## Direction
Give the listing below again in full, exactly as written.

## Recorded data
Start

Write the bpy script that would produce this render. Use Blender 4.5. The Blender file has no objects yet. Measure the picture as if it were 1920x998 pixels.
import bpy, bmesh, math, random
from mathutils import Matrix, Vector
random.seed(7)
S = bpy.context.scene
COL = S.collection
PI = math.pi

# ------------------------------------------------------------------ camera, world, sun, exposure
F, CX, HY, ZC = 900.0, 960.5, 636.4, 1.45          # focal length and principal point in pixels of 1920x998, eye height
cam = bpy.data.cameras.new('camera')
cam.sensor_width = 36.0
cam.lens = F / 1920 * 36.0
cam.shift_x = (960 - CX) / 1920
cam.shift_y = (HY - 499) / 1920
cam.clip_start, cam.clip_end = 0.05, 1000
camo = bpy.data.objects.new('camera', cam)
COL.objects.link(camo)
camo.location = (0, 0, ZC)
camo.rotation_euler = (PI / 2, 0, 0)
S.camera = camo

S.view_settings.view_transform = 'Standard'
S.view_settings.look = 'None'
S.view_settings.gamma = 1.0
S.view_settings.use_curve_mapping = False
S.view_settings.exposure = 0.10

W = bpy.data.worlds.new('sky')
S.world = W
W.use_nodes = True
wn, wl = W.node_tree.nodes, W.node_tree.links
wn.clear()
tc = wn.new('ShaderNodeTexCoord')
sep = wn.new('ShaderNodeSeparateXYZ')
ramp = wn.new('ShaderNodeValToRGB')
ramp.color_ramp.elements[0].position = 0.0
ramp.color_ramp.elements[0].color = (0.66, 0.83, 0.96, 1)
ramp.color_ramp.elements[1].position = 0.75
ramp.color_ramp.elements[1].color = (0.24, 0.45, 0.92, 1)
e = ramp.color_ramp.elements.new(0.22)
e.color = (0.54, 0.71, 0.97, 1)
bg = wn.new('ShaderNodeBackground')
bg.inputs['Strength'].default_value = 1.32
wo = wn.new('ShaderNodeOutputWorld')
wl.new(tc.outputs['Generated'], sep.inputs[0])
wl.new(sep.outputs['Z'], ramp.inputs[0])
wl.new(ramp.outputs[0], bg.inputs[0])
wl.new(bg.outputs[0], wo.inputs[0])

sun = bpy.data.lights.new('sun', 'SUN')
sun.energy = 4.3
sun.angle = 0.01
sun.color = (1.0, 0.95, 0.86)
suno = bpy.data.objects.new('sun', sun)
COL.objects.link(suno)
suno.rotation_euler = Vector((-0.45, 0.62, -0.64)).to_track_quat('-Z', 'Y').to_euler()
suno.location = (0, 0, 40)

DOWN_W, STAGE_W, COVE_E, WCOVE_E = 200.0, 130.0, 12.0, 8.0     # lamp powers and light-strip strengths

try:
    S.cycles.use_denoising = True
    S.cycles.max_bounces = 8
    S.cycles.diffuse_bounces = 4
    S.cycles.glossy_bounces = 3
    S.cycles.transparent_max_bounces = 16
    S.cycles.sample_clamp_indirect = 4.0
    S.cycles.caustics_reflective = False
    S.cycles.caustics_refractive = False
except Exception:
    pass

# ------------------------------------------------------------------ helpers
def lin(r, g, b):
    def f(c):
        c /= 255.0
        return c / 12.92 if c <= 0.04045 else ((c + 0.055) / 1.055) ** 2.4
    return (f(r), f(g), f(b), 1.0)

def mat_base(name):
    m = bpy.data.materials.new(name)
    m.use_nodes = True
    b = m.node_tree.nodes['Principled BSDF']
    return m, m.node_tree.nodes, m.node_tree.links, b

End

## Right answer
Write the bpy script that would produce this render. Use Blender 4.5. The Blender file has no objects yet. Measure the picture as if it were 1920x998 pixels.
import bpy, bmesh, math, random
from mathutils import Matrix, Vector
random.seed(7)
S = bpy.context.scene
COL = S.collection
PI = math.pi

# ------------------------------------------------------------------ camera, world, sun, exposure
F, CX, HY, ZC = 900.0, 960.5, 636.4, 1.45          # focal length and principal point in pixels of 1920x998, eye height
cam = bpy.data.cameras.new('camera')
cam.sensor_width = 36.0
cam.lens = F / 1920 * 36.0
cam.shift_x = (960 - CX) / 1920
cam.shift_y = (HY - 499) / 1920
cam.clip_start, cam.clip_end = 0.05, 1000
camo = bpy.data.objects.new('camera', cam)
COL.objects.link(camo)
camo.location = (0, 0, ZC)
camo.rotation_euler = (PI / 2, 0, 0)
S.camera = camo

S.view_settings.view_transform = 'Standard'
S.view_settings.look = 'None'
S.view_settings.gamma = 1.0
S.view_settings.use_curve_mapping = False
S.view_settings.exposure = 0.10

W = bpy.data.worlds.new('sky')
S.world = W
W.use_nodes = True
wn, wl = W.node_tree.nodes, W.node_tree.links
wn.clear()
tc = wn.new('ShaderNodeTexCoord')
sep = wn.new('ShaderNodeSeparateXYZ')
ramp = wn.new('ShaderNodeValToRGB')
ramp.color_ramp.elements[0].position = 0.0
ramp.color_ramp.elements[0].color = (0.66, 0.83, 0.96, 1)
ramp.color_ramp.elements[1].position = 0.75
ramp.color_ramp.elements[1].color = (0.24, 0.45, 0.92, 1)
e = ramp.color_ramp.elements.new(0.22)
e.color = (0.54, 0.71, 0.97, 1)
bg = wn.new('ShaderNodeBackground')
bg.inputs['Strength'].default_value = 1.32
wo = wn.new('ShaderNodeOutputWorld')
wl.new(tc.outputs['Generated'], sep.inputs[0])
wl.new(sep.outputs['Z'], ramp.inputs[0])
wl.new(ramp.outputs[0], bg.inputs[0])
wl.new(bg.outputs[0], wo.inputs[0])

sun = bpy.data.lights.new('sun', 'SUN')
sun.energy = 4.3
sun.angle = 0.01
sun.color = (1.0, 0.95, 0.86)
suno = bpy.data.objects.new('sun', sun)
COL.objects.link(suno)
suno.rotation_euler = Vector((-0.45, 0.62, -0.64)).to_track_quat('-Z', 'Y').to_euler()
suno.location = (0, 0, 40)

DOWN_W, STAGE_W, COVE_E, WCOVE_E = 200.0, 130.0, 12.0, 8.0     # lamp powers and light-strip strengths

try:
    S.cycles.use_denoising = True
    S.cycles.max_bounces = 8
    S.cycles.diffuse_bounces = 4
    S.cycles.glossy_bounces = 3
    S.cycles.transparent_max_bounces = 16
    S.cycles.sample_clamp_indirect = 4.0
    S.cycles.caustics_reflective = False
    S.cycles.caustics_refractive = False
except Exception:
    pass

# ------------------------------------------------------------------ helpers
def lin(r, g, b):
    def f(c):
        c /= 255.0
        return c / 12.92 if c <= 0.04045 else ((c + 0.055) / 1.055) ** 2.4
    return (f(r), f(g), f(b), 1.0)

def mat_base(name):
    m = bpy.data.materials.new(name)
    m.use_nodes = True
    b = m.node_tree.nodes['Principled BSDF']
    return m, m.node_tree.nodes, m.node_tree.links, b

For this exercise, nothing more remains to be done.